Rademacher is the most mysterious member of the SJ Giants squad this season having been signed as a NDFA last August. He was a starter for all four seasons at Chowan University but did not have the success that he would have wanted. He was far more effective in summer league action at the Coastal Plain League, however, which prompted the Giants to sign him.

Michael Rodriguez

Rodriguez has one of the best nicknames in the organization as he was being called at college as "The Nightmare", primarily due to his massive size on the mound. Listed at 6'5", 250 pounds, he brings the intimidation factor even if the stuff is not as impressive as the physique. He sits in the low 90s with his fastball but can get on top of hitters up in the zone due to his low 3/4 release point. He pairs it up with a slurve-type pitch that has plenty of depth and could be menacing against lefties.

Cody Tucker

Tucker was signed last July as a minor league free agent and has seen time in San Jose towards the end of last season. It's a tall and fall operation on the mound for Tucker as he throws his fastball with good life at the top of the zone. He pairs it with a slider that has a late break and great depth. It is a legitimate swing-and-miss offering for him. If he can be more consistent with his strike-throwing, he has a shot of becoming a big-league arm.

Esmerlin Vinicio

Vinicio enters his third straight season of pitching for San Jose where he keeps on bouncing around the Complex and the California League since 2022. His curveball is still an above-average pitch but he's never gone to fill out his very lanky frame where he can only produce fastballs in the high 80s, up to 91 mph at best. His changeup is a good pitch at times and is a good person so it's not hard to root for him.
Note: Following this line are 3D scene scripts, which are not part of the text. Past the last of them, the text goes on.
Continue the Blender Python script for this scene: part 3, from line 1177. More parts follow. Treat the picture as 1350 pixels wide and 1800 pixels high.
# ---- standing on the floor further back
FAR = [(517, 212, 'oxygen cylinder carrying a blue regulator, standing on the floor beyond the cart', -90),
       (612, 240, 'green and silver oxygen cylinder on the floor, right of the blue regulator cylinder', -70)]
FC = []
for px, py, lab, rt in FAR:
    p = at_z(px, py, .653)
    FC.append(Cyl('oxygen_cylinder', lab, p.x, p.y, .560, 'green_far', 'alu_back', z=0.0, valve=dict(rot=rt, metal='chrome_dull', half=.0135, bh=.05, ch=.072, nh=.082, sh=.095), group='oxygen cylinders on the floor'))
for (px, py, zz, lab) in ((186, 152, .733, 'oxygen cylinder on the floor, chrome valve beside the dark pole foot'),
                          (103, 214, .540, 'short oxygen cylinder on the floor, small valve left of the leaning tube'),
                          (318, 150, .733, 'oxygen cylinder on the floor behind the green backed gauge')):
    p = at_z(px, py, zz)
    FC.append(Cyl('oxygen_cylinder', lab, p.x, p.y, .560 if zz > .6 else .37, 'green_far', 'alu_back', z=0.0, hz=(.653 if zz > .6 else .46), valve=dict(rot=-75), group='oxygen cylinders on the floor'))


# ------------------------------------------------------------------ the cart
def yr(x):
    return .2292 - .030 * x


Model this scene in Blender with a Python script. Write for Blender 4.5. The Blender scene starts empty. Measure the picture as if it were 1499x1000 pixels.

Joe Whitman (#22 prospect)

Whitman has the potential to become one of the best left-handed pitchers in the organization but currently needs plenty of improvement. His fastball currently sits in the low-90s with decent shape though has touched 96 in college. His still slender frame gives him room to increase his velo a couple of ticks. His best pitch is his low-80s slider, a true plus offering with a high spin rate, great depth, and sweeping action. He also has a mid-80s changeup that needs plenty of work to become a third pitch. He struggled to find the zone with his fastball during his short stint for San Jose to end the season. Hopefully, he finds the control and a third pitch to not become a relief-only look.